What the task asks:
Return, without pictures, the lines from the start of the data through the one that contains "from mathutils import Vector, Matrix".
————————
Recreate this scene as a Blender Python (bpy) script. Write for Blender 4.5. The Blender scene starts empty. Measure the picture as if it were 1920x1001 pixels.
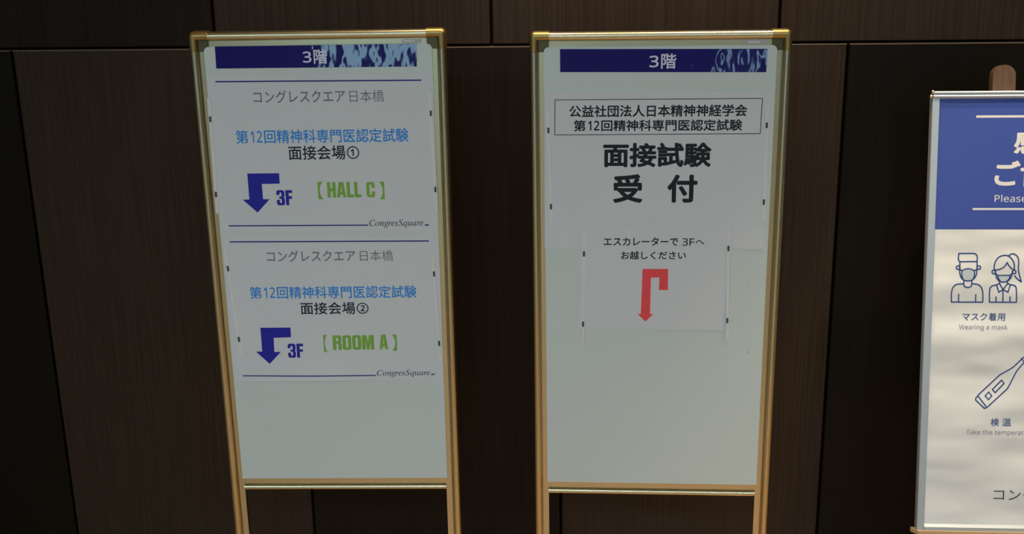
import bpy, bmesh, math, random
from mathutils import Vector, Matrix

random.seed(7)
SC = bpy.context.scene
COL = SC.collection

# ------------------------------------------------------------------ camera
CAM_Z = 1.65
right = Vector((0.9966666880482943, 0.07988832189988918, -0.016533873075112133))
up = Vector((-0.007168028220541304, 0.28763697145488654, 0.957712687617581))
fwd = Vector((-0.08126581265374606, 0.9544018172008478, -0.2872508294460536))
cam_data = bpy.data.cameras.new('camera')
cam_data.sensor_fit = 'HORIZONTAL'
cam_data.sensor_width = 36.0
cam_data.lens = 2206.46 / 1920.0 * 36.0
cam_data.clip_start = 0.02
cam = bpy.data.objects.new('camera', cam_data)
COL.objects.link(cam)
mw = Matrix.Identity(4)
for i in range(3):
    mw[i][0], mw[i][1], mw[i][2] = right[i], up[i], -fwd[i]
mw[2][3] = CAM_Z
cam.matrix_world = mw
SC.camera = cam

# ------------------------------------------------------------------ world, exposure
w = bpy.data.worlds.new('world')
SC.world = w
w.use_nodes = True
w.node_tree.nodes['Background'].inputs[0].default_value = (0.75, 0.9, 1.0, 1)
w.node_tree.nodes['Background'].inputs[1].default_value = 0.25
SC.view_settings.view_transform = 'Standard'
SC.view_settings.look = 'None'
SC.view_settings.exposure = 0.0
SC.view_settings.gamma = 1.0
SC.view_settings.use_curve_mapping = False

WINDOW_STRENGTH = 5.0          # daylight behind the glazed entrance
WINDOW_COLOUR = (0.50, 0.86, 1.0)
DOWNLIGHT_W = 66.0              # warm recessed lamps near the panelled wall
DOWNLIGHT_COLOUR = (1.0, 0.80, 0.52)
FILL_PANEL_W = 19.5             # unseen cool panels, added as the main fill on the boards
FILL_PANEL_COLOUR = (0.64, 0.90, 1.08)
# x, y, power factor, spot angle in degrees
DOWNLIGHTS = [(-0.26, 2.15, 0.8, 76), (0.36, 2.17, 1.2, 76), (1.02, 1.86, 1.75, 58)]
FLOOR_FILL_LAMPS = [(-0.95, 0.55), (-0.15, 0.55), (0.65, 0.55)]  # unseen spots, added to brighten the floor mirrored in the posts
FILL_PANELS = [(-1.8, -1.2), (-0.3, -1.2), (1.2, -1.2), (-1.8, -3.6), (-0.3, -3.6), (1.2, -3.6)]

# ------------------------------------------------------------------ helpers
def s2l(r, g, b):
    def f(c):
        c /= 255.0
        return c / 12.92 if c <= 0.04045 else ((c + 0.055) / 1.055) ** 2.4
    return (f(r), f(g), f(b), 1.0)


def mat(name, col, rough=0.5, metal=0.0, spec=0.5, bump=None, coat=0.0):
    """bump = (scale xyz, noise scale, detail, strength, distance)"""
    m = bpy.data.materials.new(name)
    m.use_nodes = True
    nt = m.node_tree
    b = nt.nodes['Principled BSDF']
    b.inputs['Base Color'].default_value = col
    b.inputs['Roughness'].default_value = rough
    b.inputs['Metallic'].default_value = metal
    b.inputs['Specular IOR Level'].default_value = spec
    b.inputs['Coat Weight'].default_value = coat
    if bump:
        tc = nt.nodes.new('ShaderNodeTexCoord')
        mp = nt.nodes.new('ShaderNodeMapping')
        mp.inputs['Scale'].default_value = bump[0]
        nz = nt.nodes.new('ShaderNodeTexNoise')
        nz.inputs['Scale'].default_value = bump[1]
        nz.inputs['Detail'].default_value = bump[2]
        bp = nt.nodes.new('ShaderNodeBump')
        bp.inputs['Strength'].default_value = bump[3]
        bp.inputs['Distance'].default_value = bump[4]
        nt.links.new(tc.outputs['Object'], mp.inputs['Vector'])
        nt.links.new(mp.outputs['Vector'], nz.inputs['Vector'])
        nt.links.new(nz.outputs['Fac'], bp.inputs['Height'])
        nt.links.new(bp.outputs['Normal'], b.inputs['Normal'])
    return m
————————
Worked solution:
Recreate this scene as a Blender Python (bpy) script. Write for Blender 4.5. The Blender scene starts empty. Measure the picture as if it were 1920x1001 pixels.
import bpy, bmesh, math, random
from mathutils import Vector, Matrix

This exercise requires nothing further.